* _DESCRIPTION OF THE TASK_
Nothing outside the stretch should be returned: give exactly the lines from the line containing "Keep writing the" through the line containing "for zy in (170, 200, 225, 250): p", including both.

* _THE RECORDS_
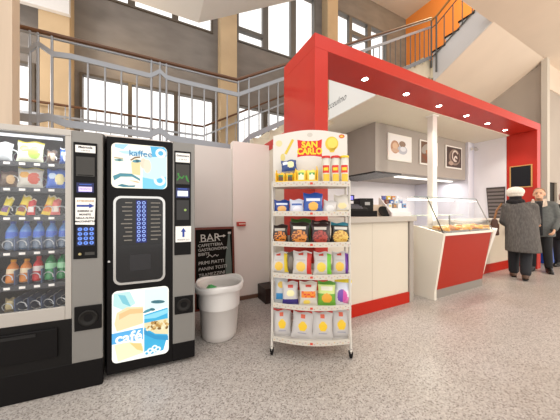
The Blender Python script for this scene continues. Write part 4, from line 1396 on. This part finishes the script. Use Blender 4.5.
---
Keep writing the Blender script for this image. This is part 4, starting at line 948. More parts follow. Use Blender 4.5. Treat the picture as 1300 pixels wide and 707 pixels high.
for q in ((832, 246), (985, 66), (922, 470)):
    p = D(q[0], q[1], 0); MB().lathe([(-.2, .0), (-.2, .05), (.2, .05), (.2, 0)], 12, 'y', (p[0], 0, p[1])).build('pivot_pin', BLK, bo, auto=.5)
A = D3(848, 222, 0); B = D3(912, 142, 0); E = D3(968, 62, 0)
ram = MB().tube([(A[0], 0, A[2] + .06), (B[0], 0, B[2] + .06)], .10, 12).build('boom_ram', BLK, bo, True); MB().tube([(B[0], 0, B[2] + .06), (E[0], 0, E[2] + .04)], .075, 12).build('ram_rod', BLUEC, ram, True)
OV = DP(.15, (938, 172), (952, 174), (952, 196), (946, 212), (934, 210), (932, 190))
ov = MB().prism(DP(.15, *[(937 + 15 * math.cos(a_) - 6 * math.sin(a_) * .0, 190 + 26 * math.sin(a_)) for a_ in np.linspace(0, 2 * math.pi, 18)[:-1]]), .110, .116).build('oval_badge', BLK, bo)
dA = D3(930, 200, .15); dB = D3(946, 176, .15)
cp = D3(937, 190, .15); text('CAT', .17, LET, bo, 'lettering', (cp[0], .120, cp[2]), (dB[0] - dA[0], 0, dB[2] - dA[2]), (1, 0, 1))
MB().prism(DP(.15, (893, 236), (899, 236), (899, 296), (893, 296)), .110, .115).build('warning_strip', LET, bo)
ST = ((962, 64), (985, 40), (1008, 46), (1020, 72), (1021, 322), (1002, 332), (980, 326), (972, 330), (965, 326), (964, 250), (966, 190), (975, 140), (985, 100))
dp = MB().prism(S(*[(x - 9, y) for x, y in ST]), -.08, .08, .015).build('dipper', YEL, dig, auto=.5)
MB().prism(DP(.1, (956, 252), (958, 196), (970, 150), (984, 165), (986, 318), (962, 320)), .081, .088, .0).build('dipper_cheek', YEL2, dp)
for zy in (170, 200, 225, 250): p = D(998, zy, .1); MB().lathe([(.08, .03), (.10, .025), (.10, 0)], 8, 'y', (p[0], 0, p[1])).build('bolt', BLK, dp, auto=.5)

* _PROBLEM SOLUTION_
Keep writing the Blender script for this image. This is part 4, starting at line 948. More parts follow. Use Blender 4.5. Treat the picture as 1300 pixels wide and 707 pixels high.
for q in ((832, 246), (985, 66), (922, 470)):
    p = D(q[0], q[1], 0); MB().lathe([(-.2, .0), (-.2, .05), (.2, .05), (.2, 0)], 12, 'y', (p[0], 0, p[1])).build('pivot_pin', BLK, bo, auto=.5)
A = D3(848, 222, 0); B = D3(912, 142, 0); E = D3(968, 62, 0)
ram = MB().tube([(A[0], 0, A[2] + .06), (B[0], 0, B[2] + .06)], .10, 12).build('boom_ram', BLK, bo, True); MB().tube([(B[0], 0, B[2] + .06), (E[0], 0, E[2] + .04)], .075, 12).build('ram_rod', BLUEC, ram, True)
OV = DP(.15, (938, 172), (952, 174), (952, 196), (946, 212), (934, 210), (932, 190))
ov = MB().prism(DP(.15, *[(937 + 15 * math.cos(a_) - 6 * math.sin(a_) * .0, 190 + 26 * math.sin(a_)) for a_ in np.linspace(0, 2 * math.pi, 18)[:-1]]), .110, .116).build('oval_badge', BLK, bo)
dA = D3(930, 200, .15); dB = D3(946, 176, .15)
cp = D3(937, 190, .15); text('CAT', .17, LET, bo, 'lettering', (cp[0], .120, cp[2]), (dB[0] - dA[0], 0, dB[2] - dA[2]), (1, 0, 1))
MB().prism(DP(.15, (893, 236), (899, 236), (899, 296), (893, 296)), .110, .115).build('warning_strip', LET, bo)
ST = ((962, 64), (985, 40), (1008, 46), (1020, 72), (1021, 322), (1002, 332), (980, 326), (972, 330), (965, 326), (964, 250), (966, 190), (975, 140), (985, 100))
dp = MB().prism(S(*[(x - 9, y) for x, y in ST]), -.08, .08, .015).build('dipper', YEL, dig, auto=.5)
MB().prism(DP(.1, (956, 252), (958, 196), (970, 150), (984, 165), (986, 318), (962, 320)), .081, .088, .0).build('dipper_cheek', YEL2, dp)
for zy in (170, 200, 225, 250): p = D(998, zy, .1); MB().lathe([(.08, .03), (.10, .025), (.10, 0)], 8, 'y', (p[0], 0, p[1])).build('bolt', BLK, dp, auto=.5)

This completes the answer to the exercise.